>>>>>

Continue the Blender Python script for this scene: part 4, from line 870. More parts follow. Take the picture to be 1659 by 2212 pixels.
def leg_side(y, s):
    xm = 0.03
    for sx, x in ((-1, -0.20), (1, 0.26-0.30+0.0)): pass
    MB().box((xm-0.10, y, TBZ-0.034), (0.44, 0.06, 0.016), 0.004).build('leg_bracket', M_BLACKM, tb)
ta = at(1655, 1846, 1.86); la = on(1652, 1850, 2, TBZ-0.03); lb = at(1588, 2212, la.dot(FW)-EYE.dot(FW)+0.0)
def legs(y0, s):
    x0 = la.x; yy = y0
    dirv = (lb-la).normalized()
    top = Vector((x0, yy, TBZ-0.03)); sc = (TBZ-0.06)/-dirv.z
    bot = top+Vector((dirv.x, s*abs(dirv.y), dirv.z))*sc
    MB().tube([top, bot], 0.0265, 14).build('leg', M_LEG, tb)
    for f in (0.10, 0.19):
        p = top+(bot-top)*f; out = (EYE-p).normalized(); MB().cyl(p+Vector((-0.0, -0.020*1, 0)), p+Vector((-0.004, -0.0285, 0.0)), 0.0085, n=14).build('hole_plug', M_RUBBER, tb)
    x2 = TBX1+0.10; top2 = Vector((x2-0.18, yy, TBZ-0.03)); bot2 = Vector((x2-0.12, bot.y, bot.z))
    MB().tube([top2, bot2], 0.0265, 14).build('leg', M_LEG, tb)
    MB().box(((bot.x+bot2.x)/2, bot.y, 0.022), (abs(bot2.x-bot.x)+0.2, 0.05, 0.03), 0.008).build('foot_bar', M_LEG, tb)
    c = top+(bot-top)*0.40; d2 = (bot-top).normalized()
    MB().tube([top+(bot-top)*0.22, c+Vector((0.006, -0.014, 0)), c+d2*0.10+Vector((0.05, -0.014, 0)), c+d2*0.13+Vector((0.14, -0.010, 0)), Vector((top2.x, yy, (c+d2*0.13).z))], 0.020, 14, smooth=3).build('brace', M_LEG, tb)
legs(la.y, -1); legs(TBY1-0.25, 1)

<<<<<

[Set problem] Each line of the material should be duplicated exactly, please.

[Correct result]
Continue the Blender Python script for this scene: part 4, from line 870. More parts follow. Take the picture to be 1659 by 2212 pixels.
def leg_side(y, s):
    xm = 0.03
    for sx, x in ((-1, -0.20), (1, 0.26-0.30+0.0)): pass
    MB().box((xm-0.10, y, TBZ-0.034), (0.44, 0.06, 0.016), 0.004).build('leg_bracket', M_BLACKM, tb)
ta = at(1655, 1846, 1.86); la = on(1652, 1850, 2, TBZ-0.03); lb = at(1588, 2212, la.dot(FW)-EYE.dot(FW)+0.0)
def legs(y0, s):
    x0 = la.x; yy = y0
    dirv = (lb-la).normalized()
    top = Vector((x0, yy, TBZ-0.03)); sc = (TBZ-0.06)/-dirv.z
    bot = top+Vector((dirv.x, s*abs(dirv.y), dirv.z))*sc
    MB().tube([top, bot], 0.0265, 14).build('leg', M_LEG, tb)
    for f in (0.10, 0.19):
        p = top+(bot-top)*f; out = (EYE-p).normalized(); MB().cyl(p+Vector((-0.0, -0.020*1, 0)), p+Vector((-0.004, -0.0285, 0.0)), 0.0085, n=14).build('hole_plug', M_RUBBER, tb)
    x2 = TBX1+0.10; top2 = Vector((x2-0.18, yy, TBZ-0.03)); bot2 = Vector((x2-0.12, bot.y, bot.z))
    MB().tube([top2, bot2], 0.0265, 14).build('leg', M_LEG, tb)
    MB().box(((bot.x+bot2.x)/2, bot.y, 0.022), (abs(bot2.x-bot.x)+0.2, 0.05, 0.03), 0.008).build('foot_bar', M_LEG, tb)
    c = top+(bot-top)*0.40; d2 = (bot-top).normalized()
    MB().tube([top+(bot-top)*0.22, c+Vector((0.006, -0.014, 0)), c+d2*0.10+Vector((0.05, -0.014, 0)), c+d2*0.13+Vector((0.14, -0.010, 0)), Vector((top2.x, yy, (c+d2*0.13).z))], 0.020, 14, smooth=3).build('brace', M_LEG, tb)
legs(la.y, -1); legs(TBY1-0.25, 1)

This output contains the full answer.